Was bemerkenswert ist, Martin Winter wird offenbar von einem starken Gottvertrauen getragen, jedenfalls sprechen einige Texte von Gott, der für das lyrische Ich im Licht gegenwärtig ist:
Cesky Krumlov: Kathedrale
Kathedrale in Krumaualles ist von Menschen gemacht
nur das licht ist von gott
& die inspiration
& ein bub mit der lampe am hellichten tag
der ist von mir
Sehr unspektakulär, leicht, nicht von Weihrauch umweht und sehr selbstbewusst tritt diese Form des Glaubens auf. Und ist es nicht tatsächlich ein Wunder, das Licht in einem überwiegend pechschwarzen Universum? Und dass wir den Augensinn haben, es wahrzunehmen, für einige Dekaden?
Piran:
Gebet
(piran, franziskanerkloster)heiliges licht wo immer du bist
lass mich stehen stille schauen
du bist ein baum ein busch ein strauch
du bist ein haus
du bist der glanz
du bist die pracht
im vogelruf
heiliges licht wo immer du bist
lass uns stehen stille schauen
du bist die zeit
du bist der ort
du bist der himmel
in unseren herzen
heiliges licht wo immer du bist
gib uns stille gib uns staunen
gib uns arbeit
gib uns muße [sic!] spiel gespräche
gib uns aufeinanderhören
amen
Besonders wichtig ist mir , dass Martin Winter ebenfalls die Kontamination oder sollte ich sagen: die Besudelung, aller, aber wirklich aller Orte mit den Verbrechen der braunen Diktatur anspricht, einfach und klar:
Györ
[…]
ein modernes konzerthaus
fast so groß wie das in wien
nur ohne deutschtum an der fassade
vielleicht spielen sie auch wagner
in der schule an der seite
existiert eine kleine gemeinde
aus dieser kleinstadt
wurden 5000 in auschwitz vergast
auch viele kinder
Eine solche Aussage ist wichtig, da es in der Bundesrepublik Personen gibt, die unverhohlen und ohne jede Scham eine „Änderung der Erinnerungskultur um 180 Grad“ verlangen und die von Schuldkultur sprechen. Sie haben nicht verstanden, dass es nicht um Schuld geht, ein Dichter wie Martin Winter gehört wie sein Rezensent wie seine Leser zu den Nachgeborenen, es geht um die Fassungslosigkeit, mit der Nachgeborene erfahren müssen, dass sie in eine Mördergrube (H. M. Enzensberger in „Landessprache“) geboren wurden. Nur die Benennung der Kontaminationen kann darüber hinweghelfen. Es ist eine Form der Barbarei, die Verdrängung von Verbrechen zum (schein-)politischen Programm zu machen. Texte wie der zitierte stemmen sich dagegen.

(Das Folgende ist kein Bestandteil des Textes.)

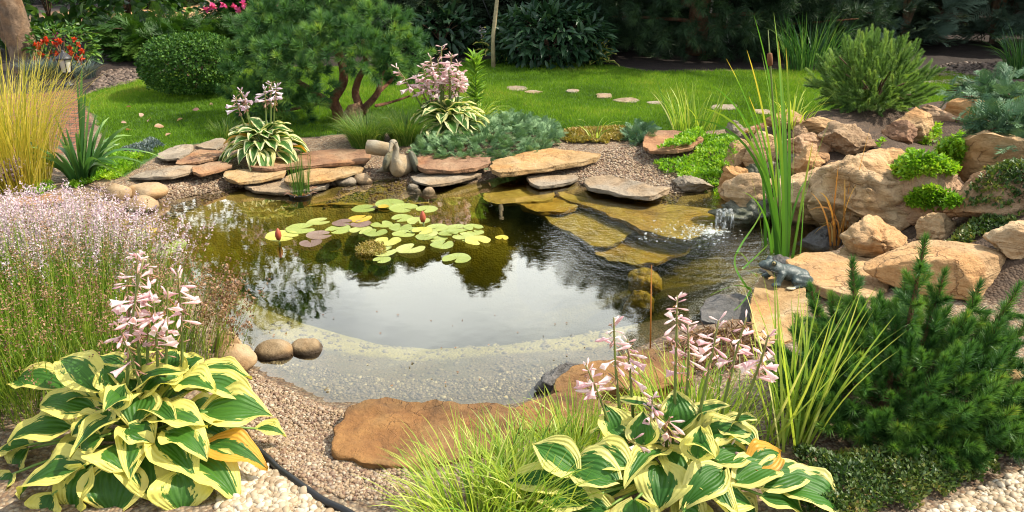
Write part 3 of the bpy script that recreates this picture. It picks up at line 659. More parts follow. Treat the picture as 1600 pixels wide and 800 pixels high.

Nun hat ja das Nachbarland Österreich früher als die Bundesrepublik Erfahrungen mit einer sich als Partei organisierenden nationalistischen Rechten gemacht. Was ein Lyriker solchen Personen sagen könnte, macht uns Martin Winter in „Patriotisches Schmähgedicht“ vor:
[…]
der führer der fpö
heißt angst und schrecken
[…]
wer solch einen menschen
und seine deutschdümmelnde bande
an der spitze des staates will
der oder die
wirft österreich weg
Martin Winter oder sagen wir vorsichtiger das lyrische Ich stellt in „Moschee und Casino“ die Frage:
Macht dich Poesie zum besseren Menschen?
Und die Antwort ist: Ja! Zumindest so lange man die Texte von Martin Winter liest und auf sich wirken lässt. Literatur ist das Humanum, wirkliche Literatur.
- 1. Das ist ein daoistischer Begriff: Zu viele Farben verwirren oder blenden den Sehsinn, lies: Metaphern. Später übernahm der Chán-Buddhismus (sino-japanisch Zen) die Skepsis gegenüber dem Sinnenrausch. Das Einfache, das Farb- und Geschmacklose, das Insipide ist in der daoistsichen Mystik das Wesentliche, das Wahre.